There she’ll be going for a four-peat in the slalom. She’s also the defending GS silver-medalist. Does she add combined? Does she give it a go in speed? Combined is more likely.

With three World golds, Shiffrin has already surpassed Lindsey Vonn in that category. Ted Ligety is the top American with five wins at the championships.

A fourth gold ties Shiffrin with all-time greats Liechtenstein’s Hani Wenzel, Slovenia’s Tina Maze and Sweden’s Pernilla Wiberg. Anne-Marie Moser Proell (Austria) and Janica Kostelic (Croatia) are sitting in a tie for fifth with five World golds on the all-time list.

Fun with numbers

Given Shiffrin’s hot start — five wins so far this season — some of the following is very realistic and some, perhaps, dreaming.

• Currently, Shiffrin is tied with Switzerland’s Vreni Schneider for second place in all-time women’s World Cup wins in slalom. Austria’s Marlies Schild leads with 35. It’s not a leap to see Shiffrin take over this mark.

• Shiffrin won 12 times last season and posted 11 victories in 2016-17. The record is Schneider with 14 in 1988-89. With five wins in December, and more tech events than speed left and two city events, glorified parallel giant slalom races, it’s more reachable than one thinks.

With seven slaloms remaining, suppose Shiffrin wins four, not in any way an outrageous thought. There are six more GS races: Let’s put her down for two. (Again, not a reach.) There are two city events, which would make 13 wins.
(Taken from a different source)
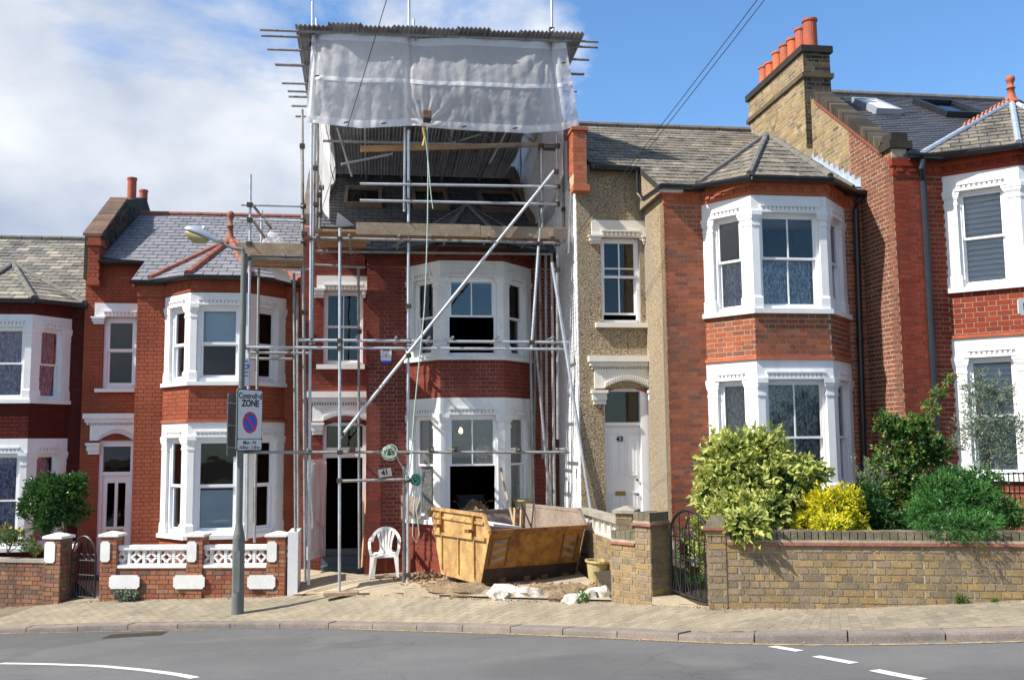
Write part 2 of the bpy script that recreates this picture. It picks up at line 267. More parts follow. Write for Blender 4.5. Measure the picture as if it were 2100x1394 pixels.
M['netband'] = sheet_mat('white_sheet_hem', (.93, .93, .95), .98, .5)
M['netside'] = sheet_mat('bright_side_sheet', (.88, .88, .90), .96, .5)
M['bucketcream'] = mat('dirty_yellow_plastic', (.46, .37, .16), rough=.7, ns=5, na=.3, fs=30, fa=.2, dirt=(.30, .26, .20), dirts=5, dirtt=(.5, .7))
M['timber'] = mat('new_timber', [(.52, .33, .16), (.46, .28, .13)], rough=.7, ns=6, na=.25)
M['darktimber'] = mat('dark_parapet_render', (.16, .125, .10), rough=.9, ns=3, na=.35)
M['cloth'] = mat('white_cloth', (.78, .74, .72), rough=.9, na=.08, trans=.2)
M['rubble'] = mat('brown_rubble', [(.26, .15, .085), (.34, .20, .11), (.17, .10, .06), (.40, .27, .16)], rough=.95, ns=20, na=.3)
M['lampbulb'] = emit_mat('lit_bulb', (1.0, .55, .18), 14)
M['wire'] = mat('overhead_wire', (.03, .033, .04), rough=.6, na=0, fa=0, bump=0)
M['bark'] = mat('bark', (.12, .085, .05), rough=.95, ns=20, na=.4)
def leaf(name, cols, tr=.35, rough=.45): return mat(name, cols, rough=rough, ns=4, na=.2, fa=0, bump=0, trans=tr, spec=.4)
M['leafvar'] = leaf('variegated_leaf', [(.13, .21, .035), (.58, .58, .15), (.28, .37, .06), (.70, .68, .24), (.15, .24, .04), (.62, .62, .19), (.38, .44, .09), (.66, .65, .22)])
M['leafyel'] = leaf('golden_leaf', [(.62, .56, .02), (.78, .70, .03), (.44, .46, .025), (.72, .64, .03)])
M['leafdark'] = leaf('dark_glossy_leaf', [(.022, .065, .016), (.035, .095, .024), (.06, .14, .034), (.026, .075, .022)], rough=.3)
M['leafrose'] = leaf('rose_leaf', [(.055, .15, .03), (.10, .24, .045), (.15, .30, .055), (.30, .19, .06), (.08, .18, .035)])
M['leafolive'] = leaf('olive_leaf', [(.18, .24, .16), (.26, .32, .23), (.13, .18, .12), (.34, .40, .30)])
M['leafpine'] = leaf('bright_needle', [(.04, .14, .03), (.07, .23, .045), (.11, .32, .06), (.045, .16, .035)])
M['leaflaurel'] = leaf('laurel_leaf', [(.03, .085, .018), (.05, .13, .025), (.08, .18, .04), (.025, .07, .015)], rough=.28)
M['grass'] = leaf('grass_blade', [(.07, .17, .02), (.10, .22, .03), (.14, .22, .05)])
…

That means all she needs to do is win one of two combineds and one speed event (out of the 13 remaining), and she’s at 15.

Yes, easier said than done, but this hypothetical doesn’t require drinking crazy juice.

• Two more magic numbers: 2,000 and 2,414. Hermann Maier scored 2,000 points, the men’s record, in 1999-2000. Maze had 2,414 in 2012-13. (By the way, Vonn’s best was 1,980 in 2012.) Shiffrin piled up 1,773 last year.

Maze’s 2,414 is probably out of reach. During 2012-13, Maze won “only” 11 times, but she had 24 podiums and 31 top 10s in the 35 events of that season. Given that A) Maze was utterly ridiculous that season and B) Shiffrin won’t enter every event this season, 2,414 is very unlikely.

Maier’s 2,000? That’s in the ball park.

People, we’re seeing history, which is awesome, as long as you’re not one of those racers trying to chase Shiffrin.